JohnFSK wrote:
Any Greek with any sense would want to take his money out of the banks. He would then be holding cash euros, which will be worth at least double the drachma amount in bank accounts when Greece leaves the Eurozone. The same thing happened in Argentina when it defaulted. Its currency had been pegged to the US dollar, but when the banks closed no-one could get hold of their money, and when they reopened the value of their deposits had halved in real terms, as the Argentine peso crashed against the dollar. In Argentina it made sense to hold cash dollars, in Greece it would be folding euros (or gold and silver of course).
It is a truism that Greece should never have been in the Eurozone, the way it fudged its figures to get in has become the stuff of legend. The Eurocrats should not have allowed it, but it seems belief in the Projekt outweighs reality every time. But remind me, in ancient Greek mythology, what was that thing which follows hubris?

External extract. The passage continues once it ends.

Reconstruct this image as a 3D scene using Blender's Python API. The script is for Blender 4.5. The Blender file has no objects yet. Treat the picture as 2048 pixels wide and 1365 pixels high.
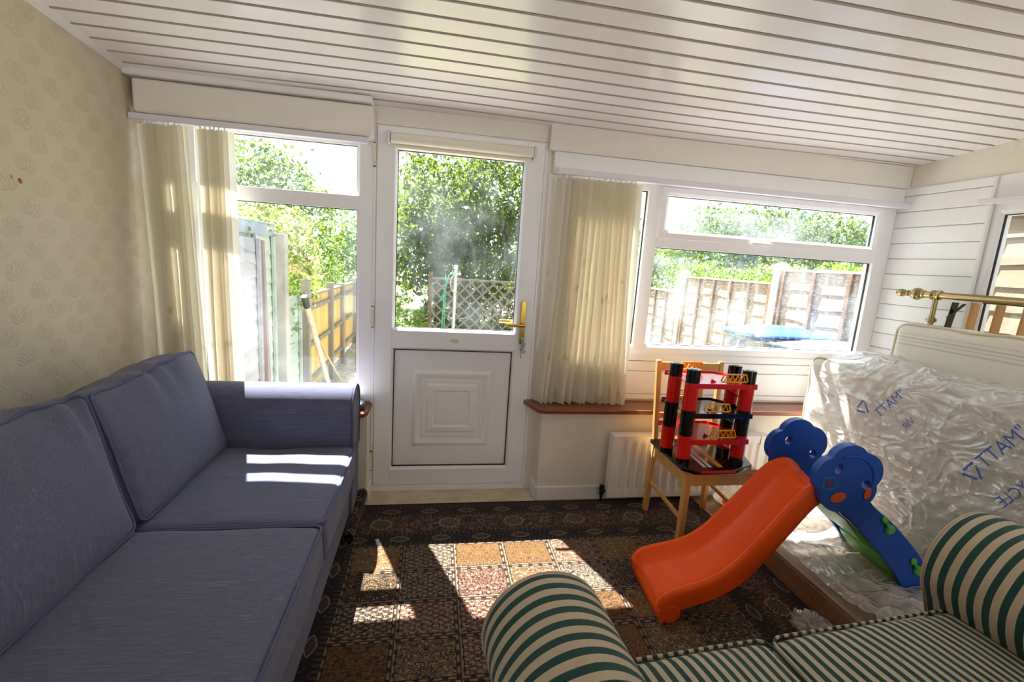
import bpy, bmesh, math, random
import numpy as np
from mathutils import Vector, Matrix, noise

sc = bpy.context.scene
COL = sc.collection
PI = math.pi

# ------------------------------------------------------------------ camera
YAW, PITCH, ROLL = 0.176237, -0.170853, 0.0653399
CAMZ = 1.41334
def _cam_axes():
    cy, sy, cp, sp = math.cos(YAW), math.sin(YAW), math.cos(PITCH), math.sin(PITCH)
    f = Vector((sy*cp, cy*cp, sp)); r = Vector((cy, -sy, 0)); u = r.cross(f)
    c, s = math.cos(ROLL), math.sin(ROLL)
    return c*r+s*u, -s*r+c*u, f
cd = bpy.data.cameras.new('camera'); cam = bpy.data.objects.new('camera', cd); COL.objects.link(cam)
cd.sensor_width = 36.0; cd.lens = 915.0/2048.0*36.0; cd.clip_start = 0.02; cd.clip_end = 300
_r, _u, _f = _cam_axes()
M = Matrix((_r, _u, -_f)).transposed().to_4x4(); M.translation = (0, 0, CAMZ)
cam.matrix_world = M
sc.camera = cam

# ------------------------------------------------------------------ world, sun, exposure
w = bpy.data.worlds.new('world'); sc.world = w; w.use_nodes = True
bg = w.node_tree.nodes['Background']
bg.inputs[0].default_value = (0.76, 0.88, 1.0, 1); bg.inputs[1].default_value = 2.2
sl = bpy.data.lights.new('sun', 'SUN'); sl.energy = 30.0; sl.angle = 0.0093; sl.color = (1.0, 0.985, 0.965)
so = bpy.data.objects.new('sun', sl); COL.objects.link(so)
SUND = Vector((0.183, -0.484, -0.855))
so.rotation_euler = SUND.to_track_quat('-Z', 'Y').to_euler(); so.location = (-3, 8, 14)
sc.view_settings.view_transform = 'Standard'; sc.view_settings.look = 'None'
sc.view_settings.exposure = 0.14; sc.view_settings.gamma = 1.0
sc.view_settings.use_curve_mapping = False
sc.cycles.max_bounces = 12; sc.cycles.diffuse_bounces = 7; sc.cycles.transparent_max_bounces = 24
sc.cycles.use_denoising = True
sc.cycles.sample_clamp_indirect = 8.0
sc.cycles.caustics_reflective = False; sc.cycles.caustics_refractive = False

# ------------------------------------------------------------------ node helpers (small expression language)
def hexc(h):
    h = h.lstrip('#'); o = []
    for i in (0, 2, 4):
        v = int(h[i:i+2], 16)/255.0
        o.append(v/12.92 if v <= 0.04045 else ((v+0.055)/1.055)**2.4)
    return (o[0], o[1], o[2], 1.0)
class V:
    def __init__(s, t, sock): s.t, s.s = t, sock
    def _m(s, op, *a):
        n = s.t.nodes.new('ShaderNodeMath'); n.operation = op
        for i, x in enumerate((s,)+a):
            if isinstance(x, V): s.t.links.new(x.s, n.inputs[i])
            else: n.inputs[i].default_value = float(x)
        return V(s.t, n.outputs[0])
    def __add__(s, o): return s._m('ADD', o)
    __radd__ = __add__
    def __sub__(s, o): return s._m('SUBTRACT', o)
    def __rsub__(s, o): return (s*-1.0)+o
    def __mul__(s, o): return s._m('MULTIPLY', o)
    __rmul__ = __mul__
    def __truediv__(s, o): return s._m('DIVIDE', o)
    def abs(s): return s._m('ABSOLUTE')
    def floor(s): return s._m('FLOOR')
    def fract(s): return s._m('FRACT')
    def sin(s): return s._m('SINE')
    def cos(s): return s._m('COSINE')
    def sqrt(s): return s._m('SQRT')
    def pow(s, o): return s._m('POWER', o)
    def lt(s, o): return s._m('LESS_THAN', o)
    def gt(s, o): return s._m('GREATER_THAN', o)
    def min(s, o): return s._m('MINIMUM', o)
    def max(s, o): return s._m('MAXIMUM', o)
    def mod(s, o): return s._m('FLOORED_MODULO', o)
    def atan2(s, o): return s._m('ARCTAN2', o)
    def clamp(s): 
        n = s.t.nodes.new('ShaderNodeClamp'); s.t.links.new(s.s, n.inputs[0]); return V(s.t, n.outputs[0])
    def ss(s, a, b):
        n = s.t.nodes.new('ShaderNodeMapRange'); n.interpolation_type = 'SMOOTHSTEP'
        s.t.links.new(s.s, n.inputs[0]); n.inputs[1].default_value = a; n.inputs[2].default_value = b
        return V(s.t, n.outputs[0])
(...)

I never tire of saying this ... all Eurozone members fudged their figures to get into the Euro (except Luxembourg). In other words, only Luxembourg actually fulfilled all of the "Maastricht criteria" for entry.
Greece's fudge back in 1999 wasn't that bad comparatively.
It's only after 2004 that Greece's public finances fell apart completely because the 2004-2009 government neglected to collect taxes due ... for electoral purposes.